In 2022, her micro “If You Want It Bad Enough” was selected for Wigleaf‘s Top 50. She’s been nominated for Best Small Fictions, Best Microfiction, Best of the Net and the Pushcart Prize. “Postcard Town” was selected for Best Microfiction 2021. In 2019, her story “I Told You I Would Take Your Hand” was a runner-up in the Mslexia Flash Fiction Competition.
She has a B.A. from Sarah Lawrence College and a Diplôme de Pâtisserie from Le Cordon Bleu.
She lives in Annapolis, MD with her black rabbit George and a forest of houseplants. In her spare time she embroiders and plays bass.
Twitter: @Chelsea_Stickle
Instagram: @Stickle_Chelsea
What’s your favorite comic strip or graphic novel?
Everyone loves Fun Home by Alison Bechdel (of the Bechdel-Wallace Test fame), but the follow-up she wrote about her mother called Are You My Mother? reached into my chest and rearranged things. I can’t recommend it enough to people with complicated relationships with their mothers.
Have you ever experienced Imposter Syndrome?

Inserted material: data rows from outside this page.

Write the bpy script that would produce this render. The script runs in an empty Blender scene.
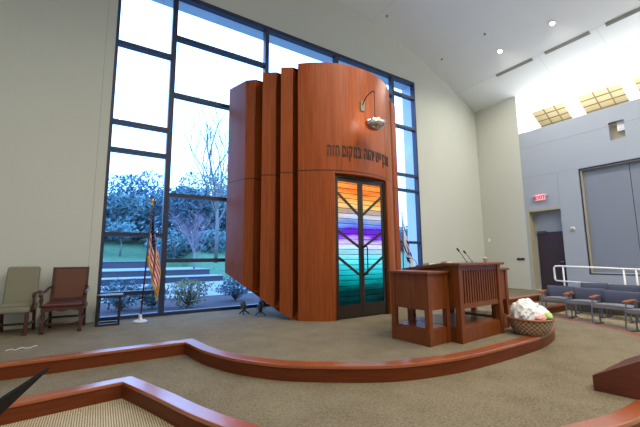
import bpy, math, random
from mathutils import Vector, Matrix
S = bpy.context.scene
COL = S.collection
rnd = random.Random(7)
PI = math.pi

# ------------------------------------------------------------------ helpers
class MB:
    def __init__(self):
        self.v = []; self.f = []; self.uv = None
    def add(self, vs, fs):
        n = len(self.v); self.v += [tuple(p) for p in vs]; self.f += [tuple(i + n for i in f) for f in fs]; return self
    def box(self, x0, x1, y0, y1, z0, z1, M=None):
        vs = [(x, y, z) for x in (x0, x1) for y in (y0, y1) for z in (z0, z1)]
        if M is not None: vs = [M @ Vector(p) for p in vs]
        return self.add(vs, [(0,1,3,2),(4,6,7,5),(0,4,5,1),(2,3,7,6),(0,2,6,4),(1,5,7,3)])
    def bar(self, a, b, w, d, up=(0,0,1)):
        a = Vector(a); b = Vector(b); z = (b - a).normalized(); u = Vector(up)
        if abs(z.dot(u)) > .98: u = Vector((1,0,0))
        x = z.cross(u).normalized(); y = z.cross(x).normalized()
        vs = [p + x*sx*w/2 + y*sy*d/2 for p in (a, b) for sx, sy in ((-1,-1),(1,-1),(1,1),(-1,1))]
        return self.add(vs, [(0,1,2,3),(4,7,6,5),(0,4,5,1),(1,5,6,2),(2,6,7,3),(3,7,4,0)])
    def prism(self, poly, z0, z1):
        n = len(poly)
        zz0 = z0 if isinstance(z0, (list, tuple)) else [z0]*n
        vs = [(p[0], p[1], zz0[i]) for i, p in enumerate(poly)] + [(p[0], p[1], z1) for p in poly]
        return self.add(vs, [tuple(range(n-1, -1, -1)), tuple(range(n, 2*n))] + [(i, (i+1) % n, n+(i+1) % n, n+i) for i in range(n)])
    def prism_axis(self, poly, a0, a1, fn):
        n = len(poly)
        vs = [fn(p, a0) for p in poly] + [fn(p, a1) for p in poly]
        return self.add(vs, [tuple(range(n-1, -1, -1)), tuple(range(n, 2*n))] + [(i, (i+1) % n, n+(i+1) % n, n+i) for i in range(n)])
    def tube(self, pts, r, n=8):
        pts = [Vector(p) for p in pts]; m = len(pts)
        rs = r if isinstance(r, (list, tuple)) else [r]*m
        t0 = (pts[1]-pts[0]).normalized()
        x = t0.orthogonal().normalized(); vs = []
        for i, p in enumerate(pts):
            t = (pts[min(i+1, m-1)] - pts[max(i-1, 0)]).normalized()
            x = (x - t*x.dot(t)).normalized(); y = t.cross(x)
            vs += [p + (x*math.cos(2*PI*k/n) + y*math.sin(2*PI*k/n))*rs[i] for k in range(n)]
        fs = [(i*n+k, i*n+(k+1) % n, (i+1)*n+(k+1) % n, (i+1)*n+k) for i in range(m-1) for k in range(n)]
        fs += [tuple(range(n-1, -1, -1)), tuple(range((m-1)*n, m*n))]
        return self.add(vs, fs)
    def lathe(self, prof, n=20, c=(0,0,0), M=None):
        m = len(prof); vs = []
        for r, z in prof:
            for k in range(n):
                p = Vector((r*math.cos(2*PI*k/n), r*math.sin(2*PI*k/n), z))
                if M is not None: p = M @ p
                vs.append(p + Vector(c))
        fs = [(i*n+k, i*n+(k+1) % n, (i+1)*n+(k+1) % n, (i+1)*n+k) for i in range(m-1) for k in range(n)]
        fs += [tuple(range(n-1, -1, -1)), tuple(range((m-1)*n, m*n))]
        return self.add(vs, fs)
    def grid(self, fn, nu, nv):
        vs = [fn(i/nu, j/nv) for j in range(nv+1) for i in range(nu+1)]
        uv = [(i/nu, j/nv) for j in range(nv+1) for i in range(nu+1)]
        n = len(self.v)
        self.add(vs, [(j*(nu+1)+i, j*(nu+1)+i+1, (j+1)*(nu+1)+i+1, (j+1)*(nu+1)+i) for j in range(nv) for i in range(nu)])
        self.uv = (self.uv or [(0,0)]*n) + uv
        return self
    def build(self, name, mat, parent=None, smooth=False, bevel=0, offset=None):
        me = bpy.data.meshes.new(name)
        off = Vector(offset) if offset is not None else Vector((0,0,0))
        me.from_pydata([Vector(p) - off for p in self.v], [], self.f)
        if self.uv:
            l = me.uv_layers.new(name='UVMap')
            for lp in me.loops: l.data[lp.index].uv = self.uv[lp.vertex_index]
        import bmesh
        bm = bmesh.new(); bm.from_mesh(me)
        bmesh.ops.recalc_face_normals(bm, faces=bm.faces)
        bm.to_mesh(me); bm.free()
        if smooth:
            for p in me.polygons: p.use_smooth = len(p.vertices) < 6
        me.materials.append(mat)
        o = bpy.data.objects.new(name, me); COL.objects.link(o)
        if parent is not None: o.parent = parent
        if bevel:
            b = o.modifiers.new('bevel', 'BEVEL'); b.width = bevel; b.segments = 2; b.limit_method = 'ANGLE'; b.angle_limit = math.radians(40)
        return o

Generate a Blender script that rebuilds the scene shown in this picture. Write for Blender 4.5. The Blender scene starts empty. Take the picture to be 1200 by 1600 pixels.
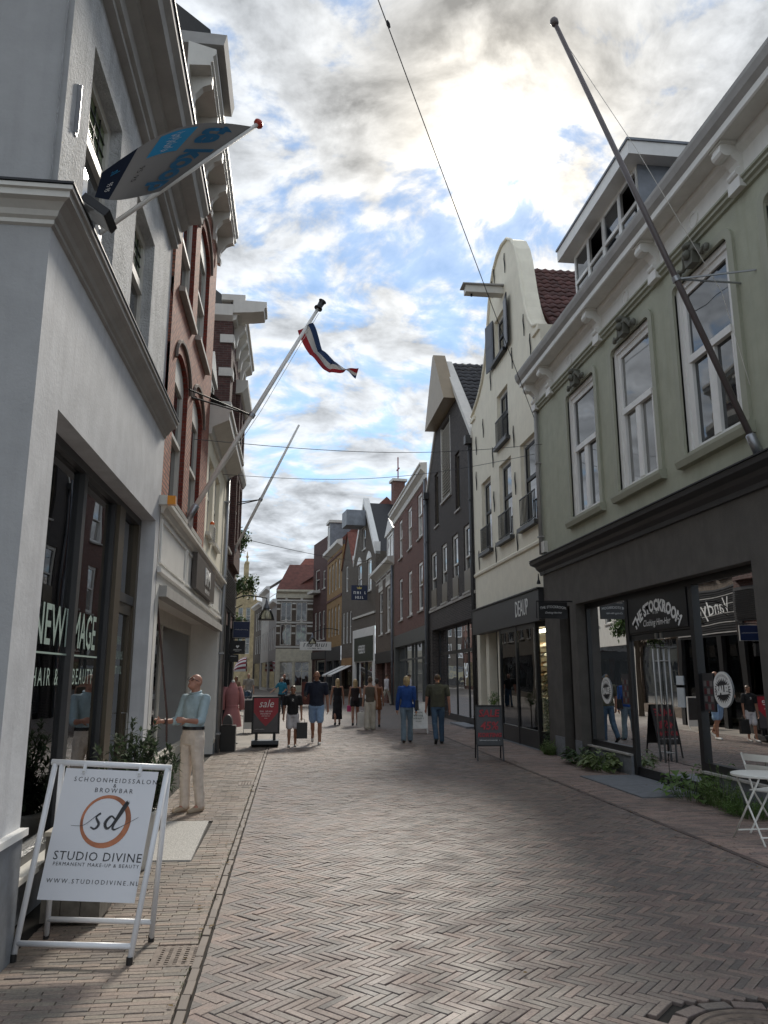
import bpy, bmesh, math, random
from mathutils import Vector, Matrix, noise
R = math.radians
random.seed(7)
sc = bpy.context.scene
COL = sc.collection
# ---------------------------------------------------------------- camera, world, sun, exposure
cam = bpy.data.objects.new('camera', bpy.data.cameras.new('camera'))
COL.objects.link(cam)
cam.location = (0, 0, 1.72)
cam.rotation_euler = (R(90 + 11.9), 0, R(-6.69))
cam.data.sensor_fit = 'VERTICAL'; cam.data.sensor_height = 24; cam.data.lens = 24 * 1210 / 1600
cam.data.clip_end = 2000
sc.camera = cam
sc.view_settings.view_transform = 'Standard'; sc.view_settings.look = 'None'
sc.view_settings.exposure = 2.12; sc.view_settings.gamma = 1
SUN_EL, SUN_AZ = 37.3, 16.3          # degrees; azimuth clockwise from +Y (the street)
SDIR = Vector((math.sin(R(SUN_AZ)) * math.cos(R(SUN_EL)), math.cos(R(SUN_AZ)) * math.cos(R(SUN_EL)), math.sin(R(SUN_EL))))
sun = bpy.data.objects.new('sun', bpy.data.lights.new('sun', 'SUN'))
COL.objects.link(sun)
sun.data.energy = 0.8
sc.cycles.diffuse_bounces = 8; sc.cycles.max_bounces = 14; sun.data.angle = R(9); sun.data.color = (1, 0.93, 0.82)
sun.rotation_euler = SDIR.to_track_quat('Z', 'Y').to_euler()

def nd(nt, t, ins=None, **props):
    n = nt.nodes.new(t)
    for k, v in props.items(): setattr(n, k, v)
    for k, v in (ins or {}).items():
        if isinstance(v, bpy.types.NodeSocket): nt.links.new(v, n.inputs[k])
        else: n.inputs[k].default_value = v
    return n
def mth(nt, op, a, b=0.0, c=None, clamp=False):
    n = nd(nt, 'ShaderNodeMath', {0: a, 1: b}, operation=op, use_clamp=clamp)
    if c is not None:
        if isinstance(c, bpy.types.NodeSocket): nt.links.new(c, n.inputs[2])
        else: n.inputs[2].default_value = c
    return n.outputs[0]
def mapr(nt, v, a, b, c=0.0, d=1.0, smooth=True):
    n = nd(nt, 'ShaderNodeMapRange', {0: v, 1: a, 2: b, 3: c, 4: d}, interpolation_type='SMOOTHSTEP' if smooth else 'LINEAR')
    return n.outputs[0]
def mixc(nt, f, a, b, mode='MIX'):
    n = nd(nt, 'ShaderNodeMix', data_type='RGBA', blend_type=mode)
    for sock, v in ((n.inputs[0], f), (n.inputs[6], a), (n.inputs[7], b)):
        if isinstance(v, bpy.types.NodeSocket): nt.links.new(v, sock)
        else: sock.default_value = v if not isinstance(v, tuple) or len(v) == 4 else (*v, 1)
    return n.outputs[2]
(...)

Of course. I don’t really trust anyone who hasn’t. Writing is so subjective. Sometimes I think I should’ve entered a field with objective, measureable results. But I wouldn’t be satisfied creatively. Making weird stuff that you love is a unique experience and a reward in itself.
Favorite non-reading activity?
A tie between baking (one of my first loves) and embroidery (one of my newest loves). They both allow me to step outside myself, to do something mindless outside the world of storytelling, and focus on the task at hand. At the end you get something delicious or something beautiful, which is pretty amazing. And they’re objectively, measurably good!
What’s the difference (at least for you!) between being a writer and an author? How do you shift gears between the two?
Anyone who writes is a writer. An author is published. I’m always a writer. Sometimes I shift gear into author mode. Author mode is more formal. As a writer I don’t have many boundaries with the blank page. As an author I need boundaries for me and the people who are interested in my work.
If you could create a museum exhibition, what would be the theme?
Teapots in different styles from all around the world, historical and modern. They have the ability to combine form and style in gorgeous ways. There’s so much room to play and experiment while still making something useful. That’s the best of both worlds.